More Thoughts on Media. Did anybody notice that the immediate narrative regarding the Atlanta spa massacres revolved around persecution of Asian-Americans (a misreading of causation and correlation as I pointed out in an earlier post), with nary a mention of guns, despite the fact that Robert Aaron Long bought the gun he used the same day that he used it. Coverage of the Boulder massacre immediately and unequivocally centered on the gun issue (rightly so). Asian-American persecution is a fact, but the real issues are the need for stricter gun control and better mental health infrastructure.

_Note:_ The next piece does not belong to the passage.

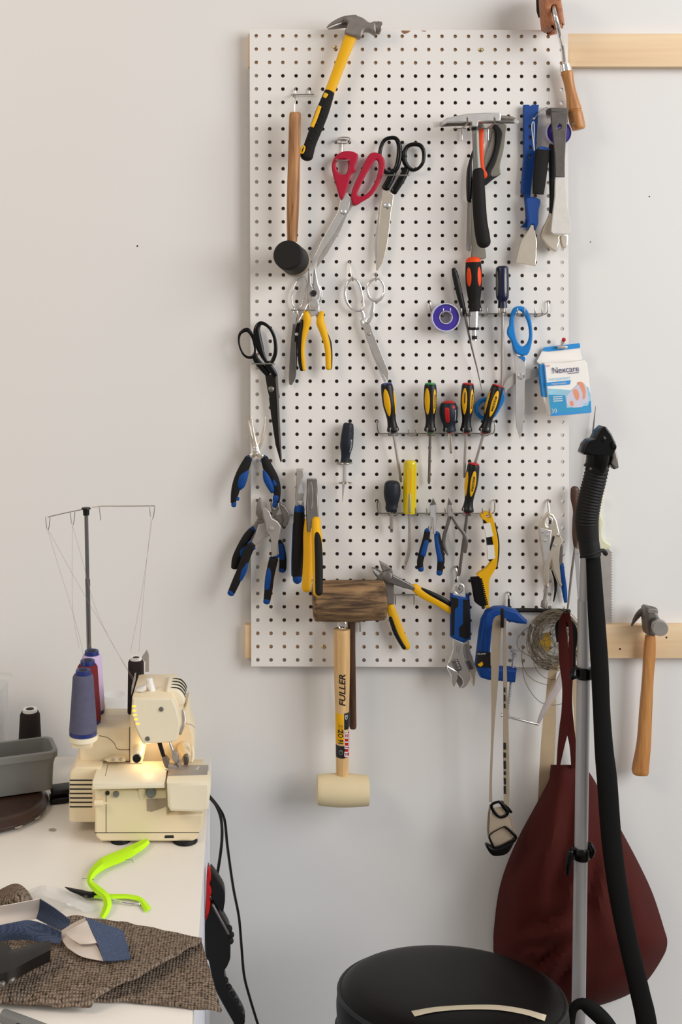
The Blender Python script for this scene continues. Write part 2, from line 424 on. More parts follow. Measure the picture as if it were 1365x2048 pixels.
# ------------------------------------------------------------------ objects
ROOTS = []
def mesh_obj(name, m, parts, sharp=38):
    V, Fc = [], []; mi = []
    ms = m if isinstance(m, list) else [m]
    for q in parts:
        o = len(V); V += [tuple(v) for v in q[0]]; Fc += [tuple(i + o for i in f) for f in q[1]]
        mi += [q[2] if len(q) > 2 else 0] * len(q[1])
    me = bpy.data.meshes.new(name); me.from_pydata(V, [], Fc)
    for x in ms: me.materials.append(x)
    bm = bmesh.new(); bm.from_mesh(me); 
    for f, i in zip(bm.faces, mi): f.material_index = i
    bmesh.ops.recalc_face_normals(bm, faces=bm.faces[:]); bm.to_mesh(me); bm.free()
    me.polygons.foreach_set('use_smooth', [True] * len(me.polygons)); me.set_sharp_from_angle(angle=math.radians(sharp))
    me.update()
    ob = bpy.data.objects.new(name, me); COL.objects.link(ob)
    return ob
def T(name, label, cat, group=None):
    o = bpy.data.objects.new(name, None); COL.objects.link(o); o.empty_display_size = 0.02
    o['label'] = label; o['category'] = cat
    if group: o['group'] = group
    ROOTS.append(o); return o
def T1(name, label, cat, m, *parts, group=None, kind=None):
    o = mesh_obj(name, m, parts); o['label'] = label; o['category'] = cat
    if group: o['group'] = group
    if kind: o['kind'] = kind
    ROOTS.append(o); return o
def P(parent, name, m, *parts, label=None, kind=None):
    o = mesh_obj(name, m, parts); o.parent = parent
    if label: o['label'] = label
    if kind: o['kind'] = kind
    return o
def PS(parent, name, m, *parts, label=None):
    return [P(parent, name, m, q, label=label) for q in parts]
def S(name, m, *parts):
    o = mesh_obj(name, m, parts); o['kind'] = 'structure'; return o
def finalize():
    for r in ROOTS:
        allm = [o for o in [r] + list(r.children_recursive) if o.type == 'MESH']
        lo = [1e9] * 3; hi = [-1e9] * 3
        for o in allm:
            for v in o.data.vertices:
                for i in range(3):
                    lo[i] = min(lo[i], v.co[i]); hi[i] = max(hi[i], v.co[i])
        c = Vector(((lo[0] + hi[0]) / 2, (lo[1] + hi[1]) / 2, lo[2]))
        for o in allm: o.data.transform(Matrix.Translation(-c))
        r.location = c
E3 = Fr(440, 980, 8.531); G4 = Fr(890, 1150, 8.533); C2 = Fr(470, 640, 12.41); J2 = Fr(1140, 840, 7.06)
# ------------------------------------------------------------------ the setting
WALL = S('wall_back', m_wall, box((-3.0, 0.023, 0.0), (3.2, 0.12, 2.7)))
S('floor', m_floor, box((-3.0, -3.6, -0.05), (3.2, 0.12, 0.0)))
S('baseboard_back', m_white, box((-3.0, 0.008, 0.0), (3.2, 0.0229, 0.09), 0.003))
for x, y, r in ((275, 492, 2.0), (1300, 393, 1.6), (1182, 484, 1.4), (1189, 1322, 1.2)):
    q = P0(x, y, -.0228); P(WALL, 'nail_hole', m_dark, La(None, (q.x, .0235, q.z), (q.x, .0226, q.z), [(0, r * .001), (1, r * .0008)], k=1, n=10, world=True).mesh())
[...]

The head of Harvard’s Astronomy Department says this interstellar object may have penetrated earth’s orbit recently.

The Saucers Are Coming: The intelligence community is preparing to release a comprehensive report on UFOs. When the report comes out “it will be big,” according to the former Director of National Intelligence John Ratcliffe. “We are talking about objects that have been seen by Navy or Air Force pilots, or have been picked up by satellite imagery, that frankly engage in actions that are difficult to explain, movements that are hard to replicate, that we don’t have the technology for or are traveling at speeds that exceed the sound barrier without a sonic boom.” Somewhere, Carl Sagan is smiling.

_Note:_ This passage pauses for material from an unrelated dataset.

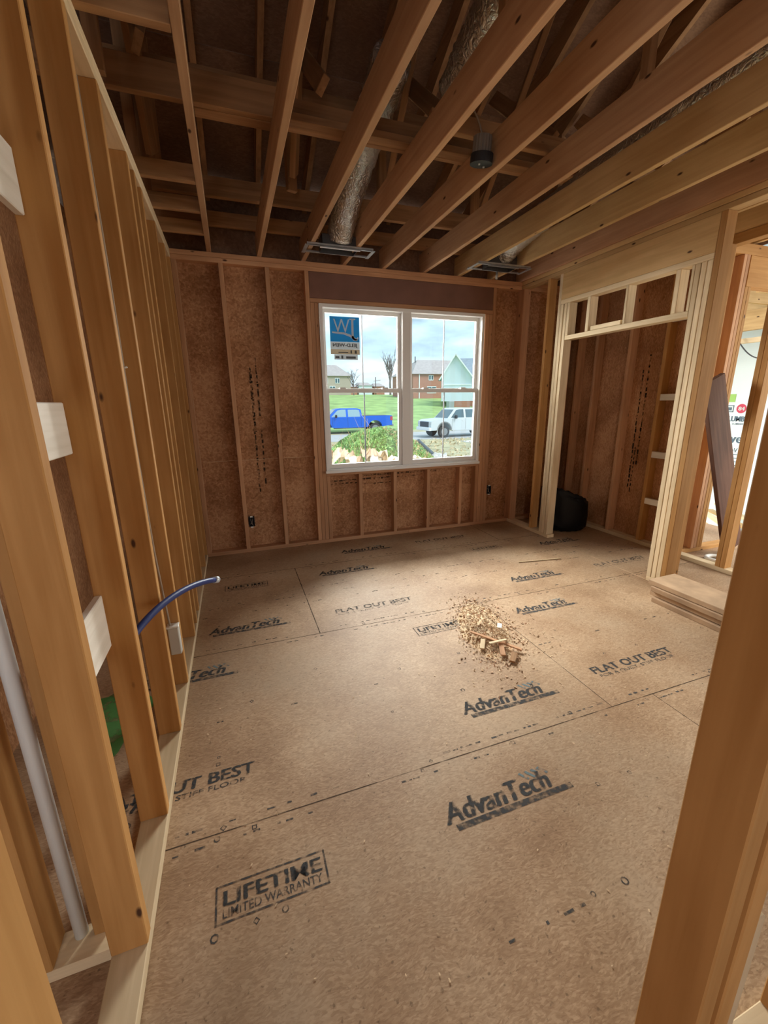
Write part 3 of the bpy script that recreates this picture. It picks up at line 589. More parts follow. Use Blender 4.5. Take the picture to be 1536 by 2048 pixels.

Bill Maher Rocks. Maher, as he does more often than not, hit the nail on the head in a monologue this week when he said America will never solve the problems we face if we keep being “silly.” He quoted Lawrence of Arabia (“So long as the Arabs fight tribe against tribe, so long will they be a little people, a silly people”) and compared us to the Chinese, who actually get things done. “You know who doesn’t care that there’s a stereotype of a Chinese man in a Dr. Seuss book?” he said. “China. All 1.4 billion of them could give a crouching tiger, flying f—.”

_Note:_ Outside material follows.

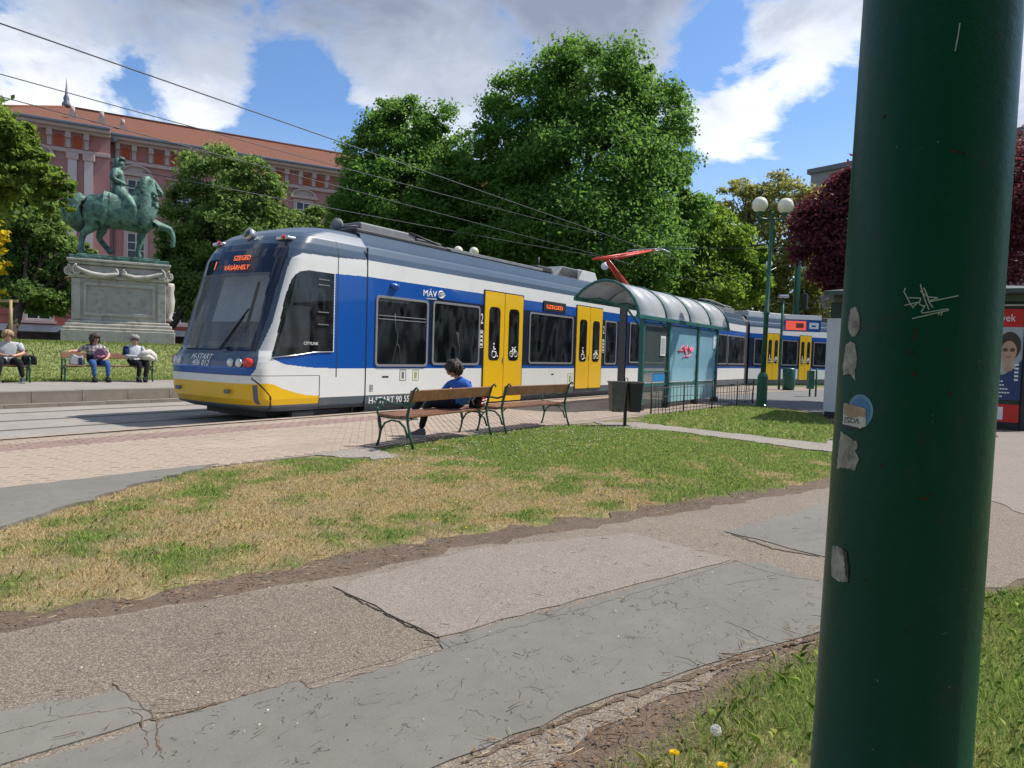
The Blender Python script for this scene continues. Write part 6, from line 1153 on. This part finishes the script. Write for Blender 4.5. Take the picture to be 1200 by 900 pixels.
mb = MB(); mb.prism([(-.20, .50), (-.04, .48), (-.08, .72), (-.22, .74)], lambda a, b, d: (a, d, b), -.17, .08); mb.build('cardigan', m_dark, pb, .03)
pg = thing('shoulder_bag', 'purple and pink bag on the lap of the person in plaid', 'bag', tuple(pb.location+Matrix.Rotation(FZ, 3, 'Z') @ Vector((.06, -.22, .60))), FZ); m_pur = cloth('purple_fabric', (.22, .12, .19)); mb = MB(); mb.prism([(-.15, 0), (.15, -.02), (.17, .12), (.06, .30), (-.06, .30), (-.16, .14)], lambda a, b, d: (a, d-b*.2, b), -.08, .08); mb.build('bag_body', m_pur, pg, .04); mb = MB(); mb.tube([(-.12, -.06, .10), (.0, -.12, .05), (.13, -.06, .12)], .03, 6); mb.build('pocket', cloth('pink_fabric', (.40, .16, .20)), pg)
cbg = thing('carrier_bag', 'pale carrier bag under the resting arm at the bench end', 'carrier bag', tuple(Vector((b4[0], b4[1], .60))+Vector((math.cos(FZ), math.sin(FZ), 0))*-.74), FZ); mb = MB(); mb.prism([(-.17, 0), (.16, 0), (.18, .12), (.12, .28), (.02, .24), (-.1, .3), (-.19, .14)], lambda a, b, d: (a, d, b), -.08, .09); mb.build('bag_body', cloth('pale_plastic', (.42, .44, .48)), cbg, .03); mb = MB(); mb.box(.02, .10, -.085, -.07, .02, .2); mb.build('printed_panel', cloth('dark_print', (.04, .05, .10)), cbg)
m_hood = cloth('pale_hoodie', (.55, .56, .60)); m_navy = cloth('navy_sleeve', (.015, .03, .10))
pc, hl, ht, hd = seated('person in pale top and sunglasses holding a white bundle', .66, b4, 1, [m_skin, m_hood, m_dark, m_shoe, m_shoe], dict(fat=1.05, look=(-.1, -1, -.05), lean=-.02, fore=1, arml=(None, (-.27, -.08, .70), (.02, -.30, .68), (.9, -.2, 0)), armr=(None, (.30, -.08, .70), (.10, -.32, .70), (-.8, -.3, 0)), legl=leg(-.02, .02), legr=((.22, -.44, .53), (.14, -.50, .125), (.12, -.66, .05))))
hairs(pc, hl, ht, hd, 1.0, m_hairg, back=.4, n=80, fringe=.05, seed=11, thick=.02)
mb = MB(); mb.tube([(-.21, -.0, .93), (-.245, -.05, .82), (-.27, -.08, .72)], [.085, .075, .065], 10); mb.build('sleeve', m_navy, pc)
c = (hl+ht)/2; mb = MB()
for sg in (-1, 1): mb.ball(c+hd*.096+Vector((sg*.038, 0, .012)), .034, 10, 8, (1, .45, .75))
mb.tube([c+hd*.05+Vector((-.085, 0, .02)), c+hd*.10+Vector((-.05, 0, .02)), c+hd*.105+Vector((0, 0, .02)), c+hd*.10+Vector((.05, 0, .02)), c+hd*.05+Vector((.085, 0, .02))], .008, 6); mb.build('sunglasses', m_eye, pc)
bd_ = thing('jacket_bundle', 'rolled white jacket held on the lap of the person with sunglasses', 'jacket', tuple(pc.location+Matrix.Rotation(FZ, 3, 'Z') @ Vector((.20, -.30, .60))), FZ); mb = MB(); mb.tube([(-.18, -.02, .08), (-.06, -.06, .17), (.08, -.06, .20), (.20, -.02, .10), (.26, -.02, -.04)], [.06, .10, .11, .10, .05], 10); mb.tube([(-.10, -.10, .06), (.05, -.14, .09), (.18, -.10, .02)], [.05, .08, .05], 8); mb.build('cloth', cloth('cream_cloth', (.62, .58, .50)), bd_)
# ------------------------------------------------------------------ trees
def leaf_mat(name, c1, c2, tr=.6, rough=.55):
    m_ = bpy.data.materials.new(name); m_.use_nodes = True; t = m_.node_tree; b = t.nodes['Principled BSDF']; out = t.nodes['Material Output']; g = N(t, 'ShaderNodeNewGeometry'); co = N(t, 'ShaderNodeTexCoord'); n = N(t, 'ShaderNodeTexNoise'); n.inputs['Scale'].default_value = .55; n.inputs['Detail'].default_value = 4; L(t, co.outputs['Object'], n.inputs['Vector'])
    f = mth(t, 'ADD', mth(t, 'MULTIPLY', g.outputs['Random Per Island'], .55), mth(t, 'MULTIPLY', ramp(t, n.outputs[0], (.35, 0), (.65, 1)), .45)); c = mixc(t, f, c1, c2); L(t, c, b.inputs['Base Color']); b.inputs['Roughness'].default_value = rough; b.inputs['Specular IOR Level'].default_value = .15
    tl = N(t, 'ShaderNodeBsdfTranslucent'); L(t, mixc(t, .5, c, (min(1, c2[0]*1.5), min(1, c2[1]*1.4), c2[2])), tl.inputs[0]); mx_ = N(t, 'ShaderNodeMixShader'); mx_.inputs[0].default_value = tr; L(t, b.outputs[0], mx_.inputs[1]); L(t, tl.outputs[0], mx_.inputs[2]); L(t, mx_.outputs[0], out.inputs['Surface']); return m_
m_bark = M('bark', (.075, .06, .048), .95, var=.35, scale=9, bump=.6, bscale=20)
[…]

Silent Movies. I’ve watched three movies recently that all have something in common. On the surface, not much happens. But underneath all the non-action they tell powerful stories of human courage and redemption. “The Assistant” portrays one day in the life of an administrative assistant working for a Harvey Weinstein-like character; what she experiences is quietly devastating, particularly the scene with the HR director. “Nomadland,” starring the great Frances McDormand, plays like a travelogue of camping grounds, but underneath ripples a story of human dislocation, adaptation and, ultimately, independence. “Sound of Metal” is a tour-de-force of struggle in the face of great loss. Again, it’s quiet on the surface (despite the title), but lead actor Riz Ahmed’s portrayal of Ruben Stone, a heavy metal drummer and recovering addict who loses his hearing, is stunning. The finale is two minutes of perfection in film-making.

Kudos to Harold Ford For a Kick-Ass Zoom Background (Literally). It’s easy to lose interest in a talking head, but Harold built a background that balances theme and composition. It’s hard to look away.